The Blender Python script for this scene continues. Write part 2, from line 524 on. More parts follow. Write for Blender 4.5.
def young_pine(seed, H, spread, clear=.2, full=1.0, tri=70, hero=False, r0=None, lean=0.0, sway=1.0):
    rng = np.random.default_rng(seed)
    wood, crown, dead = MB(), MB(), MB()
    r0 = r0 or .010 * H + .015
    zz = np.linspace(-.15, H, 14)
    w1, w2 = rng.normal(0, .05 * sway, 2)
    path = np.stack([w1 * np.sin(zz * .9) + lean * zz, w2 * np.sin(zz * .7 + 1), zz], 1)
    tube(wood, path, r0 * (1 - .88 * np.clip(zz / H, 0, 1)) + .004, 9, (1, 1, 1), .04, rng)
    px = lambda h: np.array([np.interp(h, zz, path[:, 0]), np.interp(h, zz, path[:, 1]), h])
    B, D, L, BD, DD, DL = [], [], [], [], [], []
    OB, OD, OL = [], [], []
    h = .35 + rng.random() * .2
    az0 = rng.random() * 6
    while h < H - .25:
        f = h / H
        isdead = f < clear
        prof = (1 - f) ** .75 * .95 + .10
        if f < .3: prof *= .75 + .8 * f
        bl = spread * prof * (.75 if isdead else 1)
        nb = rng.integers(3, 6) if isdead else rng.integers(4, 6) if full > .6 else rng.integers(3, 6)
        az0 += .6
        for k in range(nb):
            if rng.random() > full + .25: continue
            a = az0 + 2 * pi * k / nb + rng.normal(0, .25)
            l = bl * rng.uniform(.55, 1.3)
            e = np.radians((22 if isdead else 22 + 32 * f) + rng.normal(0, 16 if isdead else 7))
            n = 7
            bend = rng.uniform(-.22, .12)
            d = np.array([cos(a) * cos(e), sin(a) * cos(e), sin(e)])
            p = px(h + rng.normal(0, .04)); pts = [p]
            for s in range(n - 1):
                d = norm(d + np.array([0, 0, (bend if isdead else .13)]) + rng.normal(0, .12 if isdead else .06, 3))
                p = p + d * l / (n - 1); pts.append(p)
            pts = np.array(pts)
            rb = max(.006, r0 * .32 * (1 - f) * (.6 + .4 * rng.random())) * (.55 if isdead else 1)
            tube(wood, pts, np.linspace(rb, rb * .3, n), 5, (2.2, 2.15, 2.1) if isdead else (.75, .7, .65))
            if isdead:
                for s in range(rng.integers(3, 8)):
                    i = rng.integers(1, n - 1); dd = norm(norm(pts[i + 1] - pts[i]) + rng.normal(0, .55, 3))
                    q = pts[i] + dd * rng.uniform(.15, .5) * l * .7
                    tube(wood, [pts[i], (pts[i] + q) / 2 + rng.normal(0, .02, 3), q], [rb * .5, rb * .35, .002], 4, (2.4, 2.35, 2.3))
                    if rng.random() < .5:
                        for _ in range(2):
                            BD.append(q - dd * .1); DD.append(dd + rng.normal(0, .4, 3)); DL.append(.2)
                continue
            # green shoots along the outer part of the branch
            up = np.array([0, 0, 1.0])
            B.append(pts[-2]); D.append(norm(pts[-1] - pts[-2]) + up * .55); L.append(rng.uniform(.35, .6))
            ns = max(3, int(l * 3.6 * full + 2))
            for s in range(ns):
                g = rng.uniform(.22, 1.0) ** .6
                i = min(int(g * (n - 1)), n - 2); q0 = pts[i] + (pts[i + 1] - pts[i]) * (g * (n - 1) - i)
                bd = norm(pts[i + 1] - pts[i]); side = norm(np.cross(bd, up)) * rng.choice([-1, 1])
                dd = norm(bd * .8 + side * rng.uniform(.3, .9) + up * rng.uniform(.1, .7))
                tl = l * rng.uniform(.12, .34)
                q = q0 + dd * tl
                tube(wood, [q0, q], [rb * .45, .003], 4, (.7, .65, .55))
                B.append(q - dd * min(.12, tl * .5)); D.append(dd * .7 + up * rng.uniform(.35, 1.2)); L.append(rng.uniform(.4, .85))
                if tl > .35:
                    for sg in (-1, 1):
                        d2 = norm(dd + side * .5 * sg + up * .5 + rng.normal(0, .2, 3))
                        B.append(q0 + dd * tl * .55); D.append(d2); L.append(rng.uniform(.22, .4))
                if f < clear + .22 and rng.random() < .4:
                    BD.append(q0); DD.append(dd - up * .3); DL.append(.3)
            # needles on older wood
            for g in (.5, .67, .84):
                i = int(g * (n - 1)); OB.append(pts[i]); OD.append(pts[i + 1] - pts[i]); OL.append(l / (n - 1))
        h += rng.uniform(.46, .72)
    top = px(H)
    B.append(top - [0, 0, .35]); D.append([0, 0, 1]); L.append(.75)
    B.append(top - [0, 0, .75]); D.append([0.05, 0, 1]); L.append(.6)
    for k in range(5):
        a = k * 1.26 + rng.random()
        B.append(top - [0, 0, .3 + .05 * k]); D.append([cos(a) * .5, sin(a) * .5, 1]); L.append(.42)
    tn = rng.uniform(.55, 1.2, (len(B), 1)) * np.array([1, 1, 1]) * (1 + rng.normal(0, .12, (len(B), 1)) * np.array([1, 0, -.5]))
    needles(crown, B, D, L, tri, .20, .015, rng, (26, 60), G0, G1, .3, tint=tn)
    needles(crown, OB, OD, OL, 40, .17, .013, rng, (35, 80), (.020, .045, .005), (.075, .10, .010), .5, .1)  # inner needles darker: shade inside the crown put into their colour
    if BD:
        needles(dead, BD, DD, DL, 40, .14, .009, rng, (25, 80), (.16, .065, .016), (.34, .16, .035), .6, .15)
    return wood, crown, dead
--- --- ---
**Required work**
Please reproduce each line exactly as written.

**Response to this exercise**
The Blender Python script for this scene continues. Write part 2, from line 524 on. More parts follow. Write for Blender 4.5.
def young_pine(seed, H, spread, clear=.2, full=1.0, tri=70, hero=False, r0=None, lean=0.0, sway=1.0):
    rng = np.random.default_rng(seed)
    wood, crown, dead = MB(), MB(), MB()
    r0 = r0 or .010 * H + .015
    zz = np.linspace(-.15, H, 14)
    w1, w2 = rng.normal(0, .05 * sway, 2)
    path = np.stack([w1 * np.sin(zz * .9) + lean * zz, w2 * np.sin(zz * .7 + 1), zz], 1)
    tube(wood, path, r0 * (1 - .88 * np.clip(zz / H, 0, 1)) + .004, 9, (1, 1, 1), .04, rng)
    px = lambda h: np.array([np.interp(h, zz, path[:, 0]), np.interp(h, zz, path[:, 1]), h])
    B, D, L, BD, DD, DL = [], [], [], [], [], []
    OB, OD, OL = [], [], []
    h = .35 + rng.random() * .2
    az0 = rng.random() * 6
    while h < H - .25:
        f = h / H
        isdead = f < clear
        prof = (1 - f) ** .75 * .95 + .10
        if f < .3: prof *= .75 + .8 * f
        bl = spread * prof * (.75 if isdead else 1)
        nb = rng.integers(3, 6) if isdead else rng.integers(4, 6) if full > .6 else rng.integers(3, 6)
        az0 += .6
        for k in range(nb):
            if rng.random() > full + .25: continue
            a = az0 + 2 * pi * k / nb + rng.normal(0, .25)
            l = bl * rng.uniform(.55, 1.3)
            e = np.radians((22 if isdead else 22 + 32 * f) + rng.normal(0, 16 if isdead else 7))
            n = 7
            bend = rng.uniform(-.22, .12)
            d = np.array([cos(a) * cos(e), sin(a) * cos(e), sin(e)])
            p = px(h + rng.normal(0, .04)); pts = [p]
            for s in range(n - 1):
                d = norm(d + np.array([0, 0, (bend if isdead else .13)]) + rng.normal(0, .12 if isdead else .06, 3))
                p = p + d * l / (n - 1); pts.append(p)
            pts = np.array(pts)
            rb = max(.006, r0 * .32 * (1 - f) * (.6 + .4 * rng.random())) * (.55 if isdead else 1)
            tube(wood, pts, np.linspace(rb, rb * .3, n), 5, (2.2, 2.15, 2.1) if isdead else (.75, .7, .65))
            if isdead:
                for s in range(rng.integers(3, 8)):
                    i = rng.integers(1, n - 1); dd = norm(norm(pts[i + 1] - pts[i]) + rng.normal(0, .55, 3))
                    q = pts[i] + dd * rng.uniform(.15, .5) * l * .7
                    tube(wood, [pts[i], (pts[i] + q) / 2 + rng.normal(0, .02, 3), q], [rb * .5, rb * .35, .002], 4, (2.4, 2.35, 2.3))
                    if rng.random() < .5:
                        for _ in range(2):
                            BD.append(q - dd * .1); DD.append(dd + rng.normal(0, .4, 3)); DL.append(.2)
                continue
            # green shoots along the outer part of the branch
            up = np.array([0, 0, 1.0])
            B.append(pts[-2]); D.append(norm(pts[-1] - pts[-2]) + up * .55); L.append(rng.uniform(.35, .6))
            ns = max(3, int(l * 3.6 * full + 2))
            for s in range(ns):
                g = rng.uniform(.22, 1.0) ** .6
                i = min(int(g * (n - 1)), n - 2); q0 = pts[i] + (pts[i + 1] - pts[i]) * (g * (n - 1) - i)
                bd = norm(pts[i + 1] - pts[i]); side = norm(np.cross(bd, up)) * rng.choice([-1, 1])
                dd = norm(bd * .8 + side * rng.uniform(.3, .9) + up * rng.uniform(.1, .7))
                tl = l * rng.uniform(.12, .34)
                q = q0 + dd * tl
                tube(wood, [q0, q], [rb * .45, .003], 4, (.7, .65, .55))
                B.append(q - dd * min(.12, tl * .5)); D.append(dd * .7 + up * rng.uniform(.35, 1.2)); L.append(rng.uniform(.4, .85))
                if tl > .35:
                    for sg in (-1, 1):
                        d2 = norm(dd + side * .5 * sg + up * .5 + rng.normal(0, .2, 3))
                        B.append(q0 + dd * tl * .55); D.append(d2); L.append(rng.uniform(.22, .4))
                if f < clear + .22 and rng.random() < .4:
                    BD.append(q0); DD.append(dd - up * .3); DL.append(.3)
            # needles on older wood
            for g in (.5, .67, .84):
                i = int(g * (n - 1)); OB.append(pts[i]); OD.append(pts[i + 1] - pts[i]); OL.append(l / (n - 1))
        h += rng.uniform(.46, .72)
    top = px(H)
    B.append(top - [0, 0, .35]); D.append([0, 0, 1]); L.append(.75)
    B.append(top - [0, 0, .75]); D.append([0.05, 0, 1]); L.append(.6)
    for k in range(5):
        a = k * 1.26 + rng.random()
        B.append(top - [0, 0, .3 + .05 * k]); D.append([cos(a) * .5, sin(a) * .5, 1]); L.append(.42)
    tn = rng.uniform(.55, 1.2, (len(B), 1)) * np.array([1, 1, 1]) * (1 + rng.normal(0, .12, (len(B), 1)) * np.array([1, 0, -.5]))
    needles(crown, B, D, L, tri, .20, .015, rng, (26, 60), G0, G1, .3, tint=tn)
    needles(crown, OB, OD, OL, 40, .17, .013, rng, (35, 80), (.020, .045, .005), (.075, .10, .010), .5, .1)  # inner needles darker: shade inside the crown put into their colour
    if BD:
        needles(dead, BD, DD, DL, 40, .14, .009, rng, (25, 80), (.16, .065, .016), (.34, .16, .035), .6, .15)
    return wood, crown, dead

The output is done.